Understanding the asymptotic behavior of a sequence involves examining how a sequence behaves as it approaches infinity. In the given problem, we need to evaluate how the expression \( \frac{n^k \sin^2(n!)}{n+2} \) behaves as \( n \) becomes very large. This involves breaking down the expression into parts that can be easily analyzed separately. The term \( n^k \) grows as \( n \) increases, but because \( k < 1 \), its growth is slower than linear. Meanwhile, the \( n+2 \) in the denominator grows linearly. Therefore, \( \frac{n^k}{n+2} \) simplifies to \( n^{k-1} \), which tends towards zero since \( k-1 < 0 \).
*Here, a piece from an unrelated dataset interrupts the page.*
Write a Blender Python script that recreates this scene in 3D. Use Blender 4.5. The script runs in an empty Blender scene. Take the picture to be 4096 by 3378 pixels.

This simplification helps us understand the overarching behavior of the expression, because multiplying this by a bounded \( \sin^2(n!) \) provides clarity on how it diminishes as \( n \) becomes infinitely large.

Trigonometric functions, like \( \sin(\theta) \), have known properties that help simplify complex limits. One important property is that \( \sin(\theta) \) always lies between -1 and 1, meaning \( \sin^2(\theta) \) will range between 0 and 1. For our sequence, \( \sin^2(n!) \) fluctuates within this range irrespective of \( n \). This bounded nature significantly influences the limit of the sequence product \( \frac{n^k \sin^2(n!)}{n+2} \). When coupled with a part of the expression that tends toward zero, the overall product is dominated by the diminishing factor \( \frac{n^k}{n+2} \), ensuring that the entire sequence tends towards zero as \( n \to \infty \). This property of trigonometric functions ensures that unpredictable fluctuations do not affect the asymptotic result of the limit.

Exploring exponent properties is key to unraveling the behavior of the expression \( n^k \) within the problem. Since \( k \) is a fraction between 0 and 1, \( n^k \) grows slower than \( n \). This property indicates that \( n^{k-1} \), or \( \frac{n^k}{n} \), effectively tends to zero. This is because the subtraction \( k-1 \) results in a negative exponent, changing the term into \( \frac{1}{n^{1-k}} \). As \( n \) grows, \( \frac{1}{n^{1-k}} \) approaches zero, overpowering any minor influence from any other bounded component. By dissecting the exponent's properties, we recognize why \( \frac{n^k}{n+2} \) simplifies to zero, and solidify the impact it has on the sequence towards reaching the limit conclusion of zero.